DS82: Proceedings of the 17th International Conference on Engineering and Product Design Education (E&PDE15), Great Expectations: Design Teaching, Research & Enterprise, Loughborough, UK, 03-04.09.2015

Year: 2015
Editor: Guy Bingham, Darren Southee, John McCardle, Ahmed Kovacevic, Erik Bohemia, Brian Parkinson
Author: Reitan, Janne Beate
Series: E&PDE
Institution: Oslo and Akershus University College of Applied Sciences, Faculty of Technology, Art and Design
Section: Problem Based Learning
Page(s): 512-517
ISBN: 978-1-904670-62-9

Abstract

This paper discusses the concept of learning-by-watching, defined as learning through visual
observation and critically connected to Dewey’s concept of learning-by-doing. It then presents and
discusses learning-by-watching as a reason for choosing professional higher design education based on
a questionnaire given to novice university students in their first year at three different Norwegian
institutions of design education.
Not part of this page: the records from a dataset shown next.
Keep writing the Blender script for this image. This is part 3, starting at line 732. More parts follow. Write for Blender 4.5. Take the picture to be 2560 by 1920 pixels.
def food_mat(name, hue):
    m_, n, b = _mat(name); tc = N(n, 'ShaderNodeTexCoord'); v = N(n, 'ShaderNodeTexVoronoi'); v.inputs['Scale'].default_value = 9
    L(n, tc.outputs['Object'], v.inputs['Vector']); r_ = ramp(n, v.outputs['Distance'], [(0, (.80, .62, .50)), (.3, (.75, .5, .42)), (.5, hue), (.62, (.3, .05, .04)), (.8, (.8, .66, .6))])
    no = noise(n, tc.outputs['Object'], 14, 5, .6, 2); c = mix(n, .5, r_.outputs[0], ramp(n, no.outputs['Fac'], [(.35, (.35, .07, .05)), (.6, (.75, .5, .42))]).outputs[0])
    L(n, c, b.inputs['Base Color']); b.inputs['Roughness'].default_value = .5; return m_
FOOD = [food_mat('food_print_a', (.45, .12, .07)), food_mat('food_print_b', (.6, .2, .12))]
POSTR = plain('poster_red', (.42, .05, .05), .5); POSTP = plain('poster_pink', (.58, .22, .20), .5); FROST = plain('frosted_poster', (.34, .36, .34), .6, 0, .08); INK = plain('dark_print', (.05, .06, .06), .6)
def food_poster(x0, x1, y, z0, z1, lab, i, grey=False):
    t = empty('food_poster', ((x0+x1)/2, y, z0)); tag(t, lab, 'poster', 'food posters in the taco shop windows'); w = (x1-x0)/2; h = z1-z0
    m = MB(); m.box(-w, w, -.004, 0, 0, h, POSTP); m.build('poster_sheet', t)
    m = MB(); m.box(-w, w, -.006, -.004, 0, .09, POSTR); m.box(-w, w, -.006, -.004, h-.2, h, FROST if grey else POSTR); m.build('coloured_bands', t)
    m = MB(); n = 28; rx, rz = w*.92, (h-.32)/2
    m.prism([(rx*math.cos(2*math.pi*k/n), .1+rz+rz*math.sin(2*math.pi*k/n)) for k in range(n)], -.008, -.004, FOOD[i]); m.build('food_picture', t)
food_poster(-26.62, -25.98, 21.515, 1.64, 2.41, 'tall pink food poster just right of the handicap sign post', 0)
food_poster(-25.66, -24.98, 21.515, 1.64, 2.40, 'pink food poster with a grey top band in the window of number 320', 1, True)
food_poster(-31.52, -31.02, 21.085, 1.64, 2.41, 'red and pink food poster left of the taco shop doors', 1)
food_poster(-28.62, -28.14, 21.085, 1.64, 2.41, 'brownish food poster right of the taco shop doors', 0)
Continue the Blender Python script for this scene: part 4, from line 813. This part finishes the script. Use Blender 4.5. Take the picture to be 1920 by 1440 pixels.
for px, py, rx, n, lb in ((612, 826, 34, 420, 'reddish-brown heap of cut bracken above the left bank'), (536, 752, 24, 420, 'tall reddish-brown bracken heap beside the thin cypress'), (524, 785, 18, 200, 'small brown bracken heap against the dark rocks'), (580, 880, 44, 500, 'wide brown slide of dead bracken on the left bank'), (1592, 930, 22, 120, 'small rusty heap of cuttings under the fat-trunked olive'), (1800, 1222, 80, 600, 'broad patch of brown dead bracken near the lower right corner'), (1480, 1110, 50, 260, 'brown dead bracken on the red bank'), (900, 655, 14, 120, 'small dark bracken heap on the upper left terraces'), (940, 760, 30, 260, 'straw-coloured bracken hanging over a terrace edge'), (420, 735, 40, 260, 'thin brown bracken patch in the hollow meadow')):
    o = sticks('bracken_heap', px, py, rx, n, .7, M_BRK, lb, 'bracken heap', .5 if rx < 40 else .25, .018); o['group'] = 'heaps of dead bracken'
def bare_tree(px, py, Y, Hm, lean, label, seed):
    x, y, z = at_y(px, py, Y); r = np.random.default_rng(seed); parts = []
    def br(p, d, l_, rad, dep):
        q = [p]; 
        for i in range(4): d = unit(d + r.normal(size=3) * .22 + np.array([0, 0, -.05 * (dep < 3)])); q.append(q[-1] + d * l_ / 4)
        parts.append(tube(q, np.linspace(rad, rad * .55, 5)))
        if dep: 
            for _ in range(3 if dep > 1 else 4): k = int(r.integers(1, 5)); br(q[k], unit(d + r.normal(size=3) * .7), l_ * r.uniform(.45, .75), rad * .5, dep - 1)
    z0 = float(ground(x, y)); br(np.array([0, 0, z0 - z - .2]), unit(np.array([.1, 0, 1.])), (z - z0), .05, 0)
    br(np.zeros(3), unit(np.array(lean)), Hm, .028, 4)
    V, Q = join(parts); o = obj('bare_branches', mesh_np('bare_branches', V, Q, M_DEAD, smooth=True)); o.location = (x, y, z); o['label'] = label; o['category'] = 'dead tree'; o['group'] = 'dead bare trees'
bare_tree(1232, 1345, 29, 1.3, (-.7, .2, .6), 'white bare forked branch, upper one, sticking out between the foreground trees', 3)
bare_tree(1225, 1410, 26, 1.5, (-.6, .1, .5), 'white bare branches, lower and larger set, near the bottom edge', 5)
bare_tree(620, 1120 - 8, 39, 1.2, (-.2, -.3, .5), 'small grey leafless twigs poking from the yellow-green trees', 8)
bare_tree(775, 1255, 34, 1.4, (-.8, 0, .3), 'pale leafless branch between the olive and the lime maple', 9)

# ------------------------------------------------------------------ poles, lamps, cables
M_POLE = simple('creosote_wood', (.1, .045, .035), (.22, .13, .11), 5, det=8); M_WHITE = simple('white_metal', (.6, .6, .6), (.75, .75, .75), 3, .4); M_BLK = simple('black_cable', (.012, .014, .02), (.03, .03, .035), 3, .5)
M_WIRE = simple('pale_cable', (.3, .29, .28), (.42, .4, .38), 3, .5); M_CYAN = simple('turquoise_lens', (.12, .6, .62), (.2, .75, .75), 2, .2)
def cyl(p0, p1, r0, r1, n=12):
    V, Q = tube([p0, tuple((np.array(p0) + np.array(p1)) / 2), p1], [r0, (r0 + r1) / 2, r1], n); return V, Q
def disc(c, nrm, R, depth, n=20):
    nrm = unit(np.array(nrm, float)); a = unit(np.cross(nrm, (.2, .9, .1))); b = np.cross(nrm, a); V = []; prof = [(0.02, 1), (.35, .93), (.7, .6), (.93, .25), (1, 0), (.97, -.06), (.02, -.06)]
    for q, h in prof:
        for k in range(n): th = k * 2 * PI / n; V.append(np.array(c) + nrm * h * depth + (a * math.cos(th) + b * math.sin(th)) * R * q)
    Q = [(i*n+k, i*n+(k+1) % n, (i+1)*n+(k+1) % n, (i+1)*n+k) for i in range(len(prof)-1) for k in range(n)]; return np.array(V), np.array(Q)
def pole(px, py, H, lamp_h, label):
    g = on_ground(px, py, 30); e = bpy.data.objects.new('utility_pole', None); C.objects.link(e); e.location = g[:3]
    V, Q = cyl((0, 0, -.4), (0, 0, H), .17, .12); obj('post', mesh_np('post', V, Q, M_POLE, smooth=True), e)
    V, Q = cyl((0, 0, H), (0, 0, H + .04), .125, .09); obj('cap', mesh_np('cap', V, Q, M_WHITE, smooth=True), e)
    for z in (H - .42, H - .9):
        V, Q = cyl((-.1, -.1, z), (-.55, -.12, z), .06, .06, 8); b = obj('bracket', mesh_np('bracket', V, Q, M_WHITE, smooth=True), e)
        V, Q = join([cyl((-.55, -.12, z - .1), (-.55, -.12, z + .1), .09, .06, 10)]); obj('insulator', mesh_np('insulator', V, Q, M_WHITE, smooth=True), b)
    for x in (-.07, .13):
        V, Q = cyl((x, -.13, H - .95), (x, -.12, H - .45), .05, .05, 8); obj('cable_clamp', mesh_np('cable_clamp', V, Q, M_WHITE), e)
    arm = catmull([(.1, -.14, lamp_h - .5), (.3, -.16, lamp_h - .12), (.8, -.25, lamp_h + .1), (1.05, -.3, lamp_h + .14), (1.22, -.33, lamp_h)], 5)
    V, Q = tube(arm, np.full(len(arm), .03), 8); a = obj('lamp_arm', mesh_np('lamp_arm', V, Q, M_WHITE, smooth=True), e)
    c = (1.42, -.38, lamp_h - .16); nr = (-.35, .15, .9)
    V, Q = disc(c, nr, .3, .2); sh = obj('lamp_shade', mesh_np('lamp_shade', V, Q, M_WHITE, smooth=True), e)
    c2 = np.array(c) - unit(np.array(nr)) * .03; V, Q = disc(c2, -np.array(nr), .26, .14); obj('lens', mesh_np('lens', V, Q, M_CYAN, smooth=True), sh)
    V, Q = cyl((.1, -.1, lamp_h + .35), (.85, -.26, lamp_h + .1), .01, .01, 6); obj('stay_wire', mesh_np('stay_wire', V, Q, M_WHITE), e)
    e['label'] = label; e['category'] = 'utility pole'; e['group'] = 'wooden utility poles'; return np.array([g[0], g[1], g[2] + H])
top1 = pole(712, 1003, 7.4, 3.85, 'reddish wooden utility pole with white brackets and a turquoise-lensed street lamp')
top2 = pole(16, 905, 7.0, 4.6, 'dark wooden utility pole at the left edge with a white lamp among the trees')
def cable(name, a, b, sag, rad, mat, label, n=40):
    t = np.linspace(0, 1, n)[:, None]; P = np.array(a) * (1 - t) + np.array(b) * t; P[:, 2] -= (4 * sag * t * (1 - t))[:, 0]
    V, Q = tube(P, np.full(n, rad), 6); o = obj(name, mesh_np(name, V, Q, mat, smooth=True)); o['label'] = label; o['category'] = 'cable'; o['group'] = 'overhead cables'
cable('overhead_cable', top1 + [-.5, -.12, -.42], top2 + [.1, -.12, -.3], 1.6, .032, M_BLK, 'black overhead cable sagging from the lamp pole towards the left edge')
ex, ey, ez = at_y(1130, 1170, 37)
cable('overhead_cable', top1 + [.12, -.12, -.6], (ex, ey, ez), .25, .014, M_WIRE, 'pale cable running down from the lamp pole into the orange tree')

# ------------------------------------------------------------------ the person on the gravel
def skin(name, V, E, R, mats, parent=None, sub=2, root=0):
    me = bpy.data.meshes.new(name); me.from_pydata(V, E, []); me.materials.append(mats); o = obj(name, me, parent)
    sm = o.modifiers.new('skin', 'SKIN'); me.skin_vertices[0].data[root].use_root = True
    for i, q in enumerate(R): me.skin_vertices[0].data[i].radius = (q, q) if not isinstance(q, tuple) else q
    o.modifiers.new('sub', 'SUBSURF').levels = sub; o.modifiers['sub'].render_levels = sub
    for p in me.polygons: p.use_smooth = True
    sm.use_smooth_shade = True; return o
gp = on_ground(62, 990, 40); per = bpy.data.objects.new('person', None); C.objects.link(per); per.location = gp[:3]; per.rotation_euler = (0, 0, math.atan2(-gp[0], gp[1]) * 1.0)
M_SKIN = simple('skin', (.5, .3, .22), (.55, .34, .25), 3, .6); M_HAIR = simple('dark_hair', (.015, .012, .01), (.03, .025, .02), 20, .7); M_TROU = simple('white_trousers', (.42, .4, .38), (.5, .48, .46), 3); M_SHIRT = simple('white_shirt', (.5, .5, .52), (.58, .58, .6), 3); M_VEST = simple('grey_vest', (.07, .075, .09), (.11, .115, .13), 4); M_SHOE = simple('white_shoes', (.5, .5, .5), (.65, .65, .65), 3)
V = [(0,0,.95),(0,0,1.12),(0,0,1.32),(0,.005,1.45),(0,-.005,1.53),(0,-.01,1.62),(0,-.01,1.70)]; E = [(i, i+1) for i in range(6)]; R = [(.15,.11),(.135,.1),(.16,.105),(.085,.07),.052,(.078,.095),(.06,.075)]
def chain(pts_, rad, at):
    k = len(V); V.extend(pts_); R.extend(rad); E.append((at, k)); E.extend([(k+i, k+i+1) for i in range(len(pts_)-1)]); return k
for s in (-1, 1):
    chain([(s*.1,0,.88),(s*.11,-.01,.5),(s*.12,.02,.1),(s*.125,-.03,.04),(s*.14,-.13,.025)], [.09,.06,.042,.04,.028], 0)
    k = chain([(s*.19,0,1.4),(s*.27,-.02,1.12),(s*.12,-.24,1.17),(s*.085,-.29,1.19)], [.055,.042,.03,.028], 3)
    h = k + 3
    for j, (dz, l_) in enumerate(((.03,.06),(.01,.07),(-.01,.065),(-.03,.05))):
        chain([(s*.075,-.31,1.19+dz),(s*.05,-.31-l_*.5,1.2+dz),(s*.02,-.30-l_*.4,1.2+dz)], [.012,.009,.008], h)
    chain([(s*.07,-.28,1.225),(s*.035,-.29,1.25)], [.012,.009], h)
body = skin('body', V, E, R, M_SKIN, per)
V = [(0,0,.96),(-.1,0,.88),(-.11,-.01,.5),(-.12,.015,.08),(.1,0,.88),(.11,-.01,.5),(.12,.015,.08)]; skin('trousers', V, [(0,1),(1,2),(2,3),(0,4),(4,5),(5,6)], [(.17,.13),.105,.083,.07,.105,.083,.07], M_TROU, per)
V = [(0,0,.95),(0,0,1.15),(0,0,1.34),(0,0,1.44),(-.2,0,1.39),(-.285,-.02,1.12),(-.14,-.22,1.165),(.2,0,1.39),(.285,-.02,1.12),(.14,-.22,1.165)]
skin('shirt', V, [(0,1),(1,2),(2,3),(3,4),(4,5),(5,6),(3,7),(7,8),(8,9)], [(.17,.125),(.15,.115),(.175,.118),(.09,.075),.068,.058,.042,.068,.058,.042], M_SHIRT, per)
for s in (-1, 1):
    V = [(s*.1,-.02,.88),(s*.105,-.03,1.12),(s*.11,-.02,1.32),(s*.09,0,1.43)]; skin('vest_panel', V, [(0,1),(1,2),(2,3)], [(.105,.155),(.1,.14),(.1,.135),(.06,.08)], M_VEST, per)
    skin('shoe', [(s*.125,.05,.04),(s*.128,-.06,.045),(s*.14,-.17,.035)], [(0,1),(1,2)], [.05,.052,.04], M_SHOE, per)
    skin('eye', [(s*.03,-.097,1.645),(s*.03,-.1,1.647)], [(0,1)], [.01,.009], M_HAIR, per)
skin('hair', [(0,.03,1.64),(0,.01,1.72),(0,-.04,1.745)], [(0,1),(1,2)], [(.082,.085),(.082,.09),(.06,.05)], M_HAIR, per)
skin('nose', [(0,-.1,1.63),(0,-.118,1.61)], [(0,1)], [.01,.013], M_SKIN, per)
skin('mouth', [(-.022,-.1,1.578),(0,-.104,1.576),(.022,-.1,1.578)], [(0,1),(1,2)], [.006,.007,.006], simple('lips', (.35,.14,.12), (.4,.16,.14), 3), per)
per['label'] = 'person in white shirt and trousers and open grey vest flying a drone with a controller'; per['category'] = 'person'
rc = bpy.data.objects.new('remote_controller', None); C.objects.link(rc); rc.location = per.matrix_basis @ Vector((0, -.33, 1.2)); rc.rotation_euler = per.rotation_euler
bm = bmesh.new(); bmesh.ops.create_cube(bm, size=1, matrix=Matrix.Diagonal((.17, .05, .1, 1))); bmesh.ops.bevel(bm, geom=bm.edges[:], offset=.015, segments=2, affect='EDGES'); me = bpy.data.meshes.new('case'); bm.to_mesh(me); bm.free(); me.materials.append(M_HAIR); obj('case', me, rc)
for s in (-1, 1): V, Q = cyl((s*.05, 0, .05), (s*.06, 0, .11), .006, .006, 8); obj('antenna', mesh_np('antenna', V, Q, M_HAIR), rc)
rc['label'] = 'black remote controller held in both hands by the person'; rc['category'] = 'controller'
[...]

The research concludes that watching family and professional
designers seems important, but none of the students mention observing design teachers at previous
schools as a reason for their choice to pursue professional higher design education. This finding could
indicate that design teachers in Norway continue to follow the Forming doctrine, where showing
students how to design was nearly forbidden

Keywords: Learning-by-watching, learning-by-doing, John Dewey, professional higher design education.